Deep Insights| 2026-06-16

You Don't Have a Dependency Problem. You Have a Currency Problem.

Alex Mercer
Staff Writer
You Don't Have a Dependency Problem. You Have a Currency Problem.

You’re staring at a Gantt chart. A red line connects your critical feature to a box owned by the Platform team. It’s been "blocked" for three weeks. You’ve sent the Jira ticket. You’ve pinged the other PM on Slack. You’ve flagged it in the program review. Nothing. Your director asks for an update, and you point to the red line. “We’re blocked,” you say, as if merely naming the dependency is the same as solving it.

It’s not.

Simply tracking a dependency is a passive act of reporting a problem. It’s a project manager’s job. Your job, as a product manager, is to make the deal. The other team isn’t ignoring you because they’re lazy or disorganized. They’re ignoring you because you haven’t given them a reason to care. You have a currency problem.

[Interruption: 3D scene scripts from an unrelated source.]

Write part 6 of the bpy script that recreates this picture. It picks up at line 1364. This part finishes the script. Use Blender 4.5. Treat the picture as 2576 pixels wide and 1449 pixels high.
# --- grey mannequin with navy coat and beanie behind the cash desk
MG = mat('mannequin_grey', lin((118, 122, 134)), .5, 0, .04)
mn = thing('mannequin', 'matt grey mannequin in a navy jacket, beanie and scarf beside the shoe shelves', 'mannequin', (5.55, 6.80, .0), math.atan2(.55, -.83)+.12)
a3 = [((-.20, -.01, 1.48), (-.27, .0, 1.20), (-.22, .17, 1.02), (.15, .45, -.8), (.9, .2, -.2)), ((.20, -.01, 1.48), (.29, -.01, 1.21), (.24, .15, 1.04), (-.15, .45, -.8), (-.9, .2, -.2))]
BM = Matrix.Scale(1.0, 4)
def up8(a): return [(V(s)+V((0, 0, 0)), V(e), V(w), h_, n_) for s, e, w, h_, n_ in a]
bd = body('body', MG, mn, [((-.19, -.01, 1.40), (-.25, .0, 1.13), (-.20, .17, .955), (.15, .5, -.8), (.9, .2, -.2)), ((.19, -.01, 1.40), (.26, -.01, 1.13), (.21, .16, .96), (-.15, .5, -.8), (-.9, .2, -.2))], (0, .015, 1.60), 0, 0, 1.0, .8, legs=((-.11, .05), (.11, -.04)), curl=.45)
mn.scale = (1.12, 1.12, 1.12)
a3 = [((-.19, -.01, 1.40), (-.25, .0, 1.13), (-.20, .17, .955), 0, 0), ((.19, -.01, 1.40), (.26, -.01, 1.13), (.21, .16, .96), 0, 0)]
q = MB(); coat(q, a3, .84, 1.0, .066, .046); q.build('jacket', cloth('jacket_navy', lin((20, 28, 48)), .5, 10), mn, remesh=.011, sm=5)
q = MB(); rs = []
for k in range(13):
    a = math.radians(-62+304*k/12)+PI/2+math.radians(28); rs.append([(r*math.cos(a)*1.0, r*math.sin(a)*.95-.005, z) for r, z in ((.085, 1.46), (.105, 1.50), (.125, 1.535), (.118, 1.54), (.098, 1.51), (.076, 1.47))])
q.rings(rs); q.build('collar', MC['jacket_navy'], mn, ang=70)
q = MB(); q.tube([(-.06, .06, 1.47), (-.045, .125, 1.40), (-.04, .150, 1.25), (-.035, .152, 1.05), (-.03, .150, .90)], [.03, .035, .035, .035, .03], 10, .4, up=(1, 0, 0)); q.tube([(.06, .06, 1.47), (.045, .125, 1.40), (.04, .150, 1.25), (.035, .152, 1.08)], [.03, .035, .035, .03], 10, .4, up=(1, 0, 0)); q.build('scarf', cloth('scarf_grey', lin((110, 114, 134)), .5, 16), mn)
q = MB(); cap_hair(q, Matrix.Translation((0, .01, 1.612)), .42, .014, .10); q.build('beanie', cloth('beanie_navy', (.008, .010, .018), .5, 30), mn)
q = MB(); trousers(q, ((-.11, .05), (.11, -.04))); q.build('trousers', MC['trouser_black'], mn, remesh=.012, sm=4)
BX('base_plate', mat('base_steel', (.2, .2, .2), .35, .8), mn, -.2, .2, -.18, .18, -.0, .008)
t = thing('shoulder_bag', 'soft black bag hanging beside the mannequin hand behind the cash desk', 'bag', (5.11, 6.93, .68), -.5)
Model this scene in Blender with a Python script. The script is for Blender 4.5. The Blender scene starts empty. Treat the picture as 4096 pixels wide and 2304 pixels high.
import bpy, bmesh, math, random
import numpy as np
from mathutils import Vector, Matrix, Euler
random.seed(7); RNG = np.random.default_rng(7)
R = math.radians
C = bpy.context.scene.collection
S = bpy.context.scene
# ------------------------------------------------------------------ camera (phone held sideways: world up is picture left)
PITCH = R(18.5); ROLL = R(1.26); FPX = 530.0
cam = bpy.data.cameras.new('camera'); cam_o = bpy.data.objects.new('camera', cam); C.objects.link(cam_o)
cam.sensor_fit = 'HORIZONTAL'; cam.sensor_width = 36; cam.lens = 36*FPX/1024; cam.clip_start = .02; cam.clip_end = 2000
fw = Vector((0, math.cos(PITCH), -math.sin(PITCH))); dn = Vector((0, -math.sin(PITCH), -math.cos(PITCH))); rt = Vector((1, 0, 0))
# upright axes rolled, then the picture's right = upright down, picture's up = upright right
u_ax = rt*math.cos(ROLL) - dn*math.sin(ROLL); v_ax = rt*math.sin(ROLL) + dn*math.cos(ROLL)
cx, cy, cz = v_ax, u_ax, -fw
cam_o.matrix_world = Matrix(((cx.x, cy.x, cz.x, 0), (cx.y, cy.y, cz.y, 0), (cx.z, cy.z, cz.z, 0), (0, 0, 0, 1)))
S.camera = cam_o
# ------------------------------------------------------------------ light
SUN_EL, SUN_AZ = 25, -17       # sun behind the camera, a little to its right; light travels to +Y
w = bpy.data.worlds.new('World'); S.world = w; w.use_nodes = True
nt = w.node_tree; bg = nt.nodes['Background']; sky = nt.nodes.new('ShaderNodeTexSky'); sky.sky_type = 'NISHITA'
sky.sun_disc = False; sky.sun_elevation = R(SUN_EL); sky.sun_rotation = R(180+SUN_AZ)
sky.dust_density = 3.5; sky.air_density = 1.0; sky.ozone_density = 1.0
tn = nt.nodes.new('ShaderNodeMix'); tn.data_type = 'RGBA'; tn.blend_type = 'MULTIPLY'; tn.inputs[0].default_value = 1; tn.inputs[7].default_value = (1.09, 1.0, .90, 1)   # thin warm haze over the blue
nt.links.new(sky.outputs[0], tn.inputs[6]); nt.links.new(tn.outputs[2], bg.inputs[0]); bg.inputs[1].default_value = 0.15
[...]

What is Cross-Team Currency?

Another team’s roadmap is a fortress. Their priorities are the guards at the gate. A Jira ticket is like a peasant knocking on the door asking for a cup of sugar. To get inside, you need to be carrying something they value. That’s currency.

It’s not about office politics or buying someone a coffee. It’s about understanding that every product team operates as its own small business with its own P&L. Your request is an expense against their resources. To justify that expense, you need to offer a clear return on their investment.

Here are the four types of currency that actually work:

  • Data Currency: You have access to users and analytics they don’t. Frame your request around the data you can provide them.
    • Don't say: "We need you to update your API so we can finish our feature."